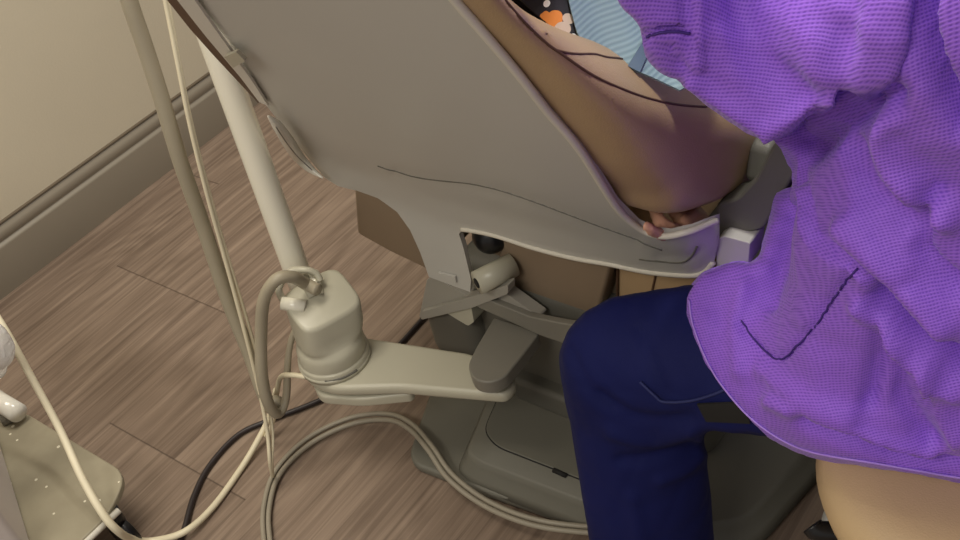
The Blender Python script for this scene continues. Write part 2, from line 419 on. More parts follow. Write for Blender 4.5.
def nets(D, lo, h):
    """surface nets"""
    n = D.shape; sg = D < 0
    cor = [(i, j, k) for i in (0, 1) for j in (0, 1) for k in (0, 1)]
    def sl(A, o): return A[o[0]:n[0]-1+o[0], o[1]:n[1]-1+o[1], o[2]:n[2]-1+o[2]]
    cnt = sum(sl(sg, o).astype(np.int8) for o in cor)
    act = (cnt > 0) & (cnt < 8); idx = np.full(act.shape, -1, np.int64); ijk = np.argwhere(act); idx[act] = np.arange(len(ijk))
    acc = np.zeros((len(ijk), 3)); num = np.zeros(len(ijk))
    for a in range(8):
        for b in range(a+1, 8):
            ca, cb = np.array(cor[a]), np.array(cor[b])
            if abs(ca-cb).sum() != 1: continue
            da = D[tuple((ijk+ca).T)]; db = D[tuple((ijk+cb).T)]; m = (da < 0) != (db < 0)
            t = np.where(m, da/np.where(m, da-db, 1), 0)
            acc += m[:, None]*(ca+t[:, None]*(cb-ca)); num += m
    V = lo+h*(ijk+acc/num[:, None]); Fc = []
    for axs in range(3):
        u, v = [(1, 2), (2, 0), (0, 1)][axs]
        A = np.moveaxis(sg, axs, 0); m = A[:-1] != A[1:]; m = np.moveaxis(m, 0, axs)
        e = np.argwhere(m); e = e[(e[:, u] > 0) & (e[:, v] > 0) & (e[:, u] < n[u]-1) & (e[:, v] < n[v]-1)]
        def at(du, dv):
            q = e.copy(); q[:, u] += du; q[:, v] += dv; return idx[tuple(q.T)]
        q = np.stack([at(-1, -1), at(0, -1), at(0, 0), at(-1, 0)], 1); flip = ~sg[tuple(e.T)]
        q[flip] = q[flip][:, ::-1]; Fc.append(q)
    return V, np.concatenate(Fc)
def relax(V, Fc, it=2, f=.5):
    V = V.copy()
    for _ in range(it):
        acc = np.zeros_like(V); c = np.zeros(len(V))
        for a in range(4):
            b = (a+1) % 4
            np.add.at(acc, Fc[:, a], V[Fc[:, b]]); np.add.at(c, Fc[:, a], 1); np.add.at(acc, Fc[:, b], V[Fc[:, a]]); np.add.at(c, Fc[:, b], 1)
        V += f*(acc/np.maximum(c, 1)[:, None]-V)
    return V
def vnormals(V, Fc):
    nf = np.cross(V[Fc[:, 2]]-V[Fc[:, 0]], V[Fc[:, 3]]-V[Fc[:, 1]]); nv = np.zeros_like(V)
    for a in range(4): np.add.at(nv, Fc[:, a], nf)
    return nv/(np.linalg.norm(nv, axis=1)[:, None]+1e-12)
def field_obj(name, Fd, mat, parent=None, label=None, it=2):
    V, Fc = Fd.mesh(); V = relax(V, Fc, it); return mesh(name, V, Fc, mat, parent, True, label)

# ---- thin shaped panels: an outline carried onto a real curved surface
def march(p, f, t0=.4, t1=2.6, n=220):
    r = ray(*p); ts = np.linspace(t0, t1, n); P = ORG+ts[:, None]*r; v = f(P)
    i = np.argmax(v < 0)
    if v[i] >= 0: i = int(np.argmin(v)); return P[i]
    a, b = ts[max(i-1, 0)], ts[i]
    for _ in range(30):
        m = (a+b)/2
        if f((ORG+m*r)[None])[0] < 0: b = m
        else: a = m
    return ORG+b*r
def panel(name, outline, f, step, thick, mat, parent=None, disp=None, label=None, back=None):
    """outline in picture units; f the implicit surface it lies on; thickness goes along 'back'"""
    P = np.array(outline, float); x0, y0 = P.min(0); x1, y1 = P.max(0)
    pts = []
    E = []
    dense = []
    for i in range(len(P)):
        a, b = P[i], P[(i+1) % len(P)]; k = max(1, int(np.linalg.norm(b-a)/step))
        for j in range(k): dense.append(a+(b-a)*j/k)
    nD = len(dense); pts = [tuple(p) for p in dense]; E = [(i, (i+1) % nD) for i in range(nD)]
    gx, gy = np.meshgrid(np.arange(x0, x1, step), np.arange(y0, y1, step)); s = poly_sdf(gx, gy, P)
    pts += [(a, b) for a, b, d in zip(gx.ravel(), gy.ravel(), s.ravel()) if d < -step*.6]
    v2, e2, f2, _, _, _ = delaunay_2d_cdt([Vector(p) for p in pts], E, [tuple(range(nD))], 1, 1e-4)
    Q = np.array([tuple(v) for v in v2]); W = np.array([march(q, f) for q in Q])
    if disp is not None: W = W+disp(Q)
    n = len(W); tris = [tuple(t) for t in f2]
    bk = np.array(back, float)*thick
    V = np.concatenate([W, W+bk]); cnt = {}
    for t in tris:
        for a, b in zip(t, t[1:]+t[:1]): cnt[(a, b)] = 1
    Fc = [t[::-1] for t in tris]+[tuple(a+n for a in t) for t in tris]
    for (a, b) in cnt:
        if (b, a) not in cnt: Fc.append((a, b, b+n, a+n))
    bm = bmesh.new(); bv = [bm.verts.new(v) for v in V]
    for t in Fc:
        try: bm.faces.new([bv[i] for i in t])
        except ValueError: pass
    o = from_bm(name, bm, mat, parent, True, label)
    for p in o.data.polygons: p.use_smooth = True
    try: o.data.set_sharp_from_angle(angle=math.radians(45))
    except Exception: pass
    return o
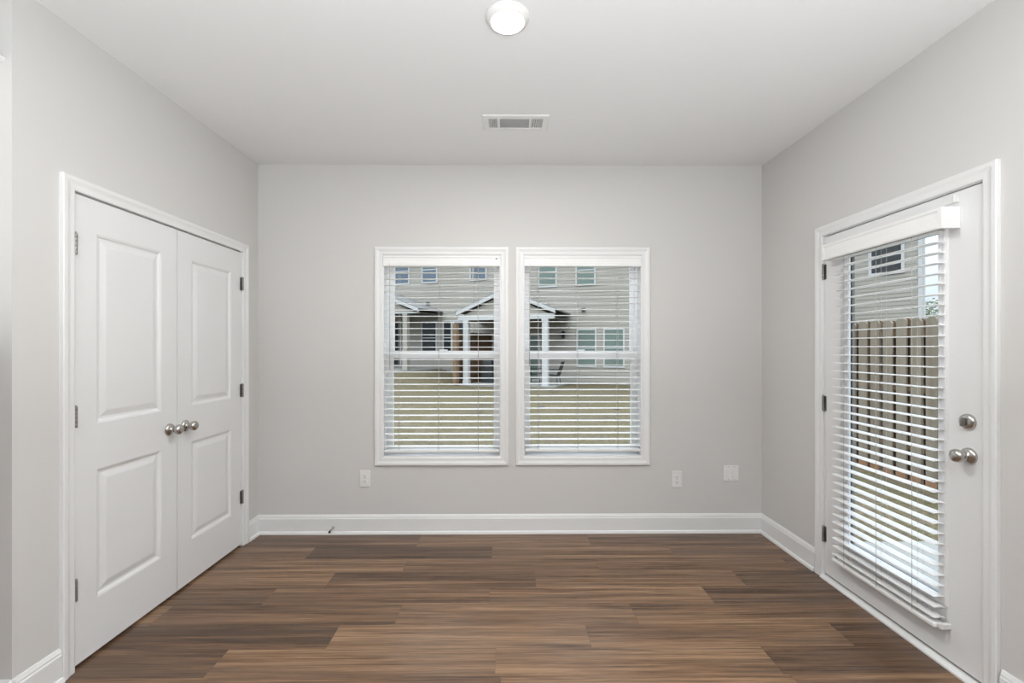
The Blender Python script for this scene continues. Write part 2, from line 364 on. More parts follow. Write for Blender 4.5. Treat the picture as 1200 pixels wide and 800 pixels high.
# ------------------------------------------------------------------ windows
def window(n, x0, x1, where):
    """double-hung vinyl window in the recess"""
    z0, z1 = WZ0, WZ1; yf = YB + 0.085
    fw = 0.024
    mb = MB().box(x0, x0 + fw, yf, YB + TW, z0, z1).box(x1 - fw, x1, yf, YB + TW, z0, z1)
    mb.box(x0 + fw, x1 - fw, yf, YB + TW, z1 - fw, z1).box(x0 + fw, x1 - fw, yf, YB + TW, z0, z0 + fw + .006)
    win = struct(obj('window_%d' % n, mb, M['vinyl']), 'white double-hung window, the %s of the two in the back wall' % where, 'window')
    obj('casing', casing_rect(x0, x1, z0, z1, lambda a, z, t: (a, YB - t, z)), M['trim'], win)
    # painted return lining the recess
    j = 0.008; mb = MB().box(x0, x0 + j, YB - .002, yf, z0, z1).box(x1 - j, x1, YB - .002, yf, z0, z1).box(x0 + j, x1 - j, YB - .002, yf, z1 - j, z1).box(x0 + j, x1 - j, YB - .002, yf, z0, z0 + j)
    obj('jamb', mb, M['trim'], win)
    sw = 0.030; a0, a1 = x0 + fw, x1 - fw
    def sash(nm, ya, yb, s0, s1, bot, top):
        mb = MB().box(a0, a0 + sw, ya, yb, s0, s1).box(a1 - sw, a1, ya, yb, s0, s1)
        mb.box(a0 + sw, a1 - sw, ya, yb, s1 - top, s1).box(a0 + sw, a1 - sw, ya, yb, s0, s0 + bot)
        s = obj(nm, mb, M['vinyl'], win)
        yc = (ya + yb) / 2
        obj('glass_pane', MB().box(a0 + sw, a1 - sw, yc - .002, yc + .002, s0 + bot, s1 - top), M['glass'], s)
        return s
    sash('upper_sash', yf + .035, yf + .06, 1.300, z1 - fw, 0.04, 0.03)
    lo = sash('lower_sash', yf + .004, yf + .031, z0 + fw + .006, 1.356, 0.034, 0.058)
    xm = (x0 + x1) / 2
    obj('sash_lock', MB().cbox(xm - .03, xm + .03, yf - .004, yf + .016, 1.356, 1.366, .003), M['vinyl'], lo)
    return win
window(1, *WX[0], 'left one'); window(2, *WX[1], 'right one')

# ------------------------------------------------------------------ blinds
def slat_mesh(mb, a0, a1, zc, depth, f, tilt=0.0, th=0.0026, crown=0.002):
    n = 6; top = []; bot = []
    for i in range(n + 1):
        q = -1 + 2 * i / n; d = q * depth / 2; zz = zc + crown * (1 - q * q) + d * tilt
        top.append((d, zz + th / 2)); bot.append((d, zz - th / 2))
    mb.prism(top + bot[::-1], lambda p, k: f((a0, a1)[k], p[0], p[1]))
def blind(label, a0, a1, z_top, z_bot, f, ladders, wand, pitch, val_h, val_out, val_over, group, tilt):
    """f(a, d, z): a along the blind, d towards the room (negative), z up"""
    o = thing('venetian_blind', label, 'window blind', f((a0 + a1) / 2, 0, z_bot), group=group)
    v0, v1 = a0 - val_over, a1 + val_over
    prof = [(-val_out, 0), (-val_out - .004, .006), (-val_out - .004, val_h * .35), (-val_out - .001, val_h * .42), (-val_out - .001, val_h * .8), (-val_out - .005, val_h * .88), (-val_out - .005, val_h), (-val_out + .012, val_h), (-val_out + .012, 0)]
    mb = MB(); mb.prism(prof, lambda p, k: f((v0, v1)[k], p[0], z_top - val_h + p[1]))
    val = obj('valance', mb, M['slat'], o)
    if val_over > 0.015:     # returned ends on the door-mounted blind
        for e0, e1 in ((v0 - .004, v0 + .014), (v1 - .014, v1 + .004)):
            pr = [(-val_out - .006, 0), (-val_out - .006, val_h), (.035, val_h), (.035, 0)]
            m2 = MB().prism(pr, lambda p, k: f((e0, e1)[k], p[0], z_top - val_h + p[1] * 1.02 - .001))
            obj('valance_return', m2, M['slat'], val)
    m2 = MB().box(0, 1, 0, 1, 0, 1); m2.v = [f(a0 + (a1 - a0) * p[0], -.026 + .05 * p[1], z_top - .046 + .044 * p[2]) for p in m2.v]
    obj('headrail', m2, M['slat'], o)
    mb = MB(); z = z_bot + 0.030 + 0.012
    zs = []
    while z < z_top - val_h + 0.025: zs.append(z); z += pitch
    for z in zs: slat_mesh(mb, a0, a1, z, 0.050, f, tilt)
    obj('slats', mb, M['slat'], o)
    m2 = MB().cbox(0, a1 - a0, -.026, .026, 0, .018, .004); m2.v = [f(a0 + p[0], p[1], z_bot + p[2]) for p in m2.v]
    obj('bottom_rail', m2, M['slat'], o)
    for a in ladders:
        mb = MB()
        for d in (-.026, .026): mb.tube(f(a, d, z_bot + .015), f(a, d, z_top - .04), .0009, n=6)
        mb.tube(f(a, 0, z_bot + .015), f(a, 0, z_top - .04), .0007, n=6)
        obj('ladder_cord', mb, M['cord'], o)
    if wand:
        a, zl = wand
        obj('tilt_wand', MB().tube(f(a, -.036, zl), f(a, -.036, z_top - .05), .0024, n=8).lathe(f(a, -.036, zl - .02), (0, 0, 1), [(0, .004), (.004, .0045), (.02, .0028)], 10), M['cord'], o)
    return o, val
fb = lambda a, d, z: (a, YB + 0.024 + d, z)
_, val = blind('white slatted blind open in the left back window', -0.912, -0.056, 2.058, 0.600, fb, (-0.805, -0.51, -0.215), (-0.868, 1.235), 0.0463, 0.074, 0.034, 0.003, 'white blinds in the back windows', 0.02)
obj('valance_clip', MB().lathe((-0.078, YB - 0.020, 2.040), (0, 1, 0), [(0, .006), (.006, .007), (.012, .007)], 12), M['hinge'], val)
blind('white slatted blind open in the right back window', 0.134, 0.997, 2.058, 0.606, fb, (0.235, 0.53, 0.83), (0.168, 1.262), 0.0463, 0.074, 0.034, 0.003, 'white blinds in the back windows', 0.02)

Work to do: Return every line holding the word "scene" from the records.

Solution for this problem:
The Blender Python script for this scene continues. Write part 2, from line 419 on. More parts follow. Write for Blender 4.5.
The Blender Python script for this scene continues. Write part 2, from line 364 on. More parts follow. Write for Blender 4.5. Treat the picture as 1200 pixels wide and 800 pixels high.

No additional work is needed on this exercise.